I think the above statement captures the whole ‘not releasing numbers’ event perfectly.
But….. This is Hollywood. That they have acknowledged anything at all outside of Hollywood is cause for actual celebration. Hollywood is self-absorbed Wall Street – they barely realise that life exists beyond the Brentwood Country Market.
And then you get the commenters at news sites (I’m not going to anyplace really conservative) who are saying the shooter was using marijuana or that he was Someone Big in OWS, or that he had a partner of some kind. Without, as far as I can tell, any sources of any kind.
The comments wondering at the value of the cinema in the age of large screen home cinema brought to mind this scene from Season 2 Episode 4 of the Max Headroom television series, Dream Thieves.
EDISON CARTER [on camera, standing in front of an abandoned movie theater]: I want to show you something rare: this was a “dream palace.” Years ago, people came here for their pictures. To share dreams and adventures together. These were the days when people sat in groups and watched a single “movie”. Sometimes hundreds of people at one time. Must have been a weird experience. People watching the same screen and the same program.
MURRAY [his producer back at control]: I can’t use more than thirty seconds—nostalgia isn’t what it used to be.
EDISON CARTER [to a bystander]: How about you—do you know what a movie was?
BYSTANDER: My Mum told me about it once– didn’t you have to pay for it or something?
SECOND BYSTANDER: Mm-mm– was it about standing in line?
EDISON CARTER: Does anybody else know? How about you?
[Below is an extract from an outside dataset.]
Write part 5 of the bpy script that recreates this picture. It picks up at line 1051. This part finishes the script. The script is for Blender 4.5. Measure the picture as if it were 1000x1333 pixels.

PADDY ASHTON: It was a shared experience, Mr Carter. People gathered together in communal escapism to share adventure, excitement, laughter, romance. They shared these vicarious emotions together. But that was before they choked the talent out of this business, and gave us game shows and chat shows and news. Before the world became ratings and people became demographics and everything became the product.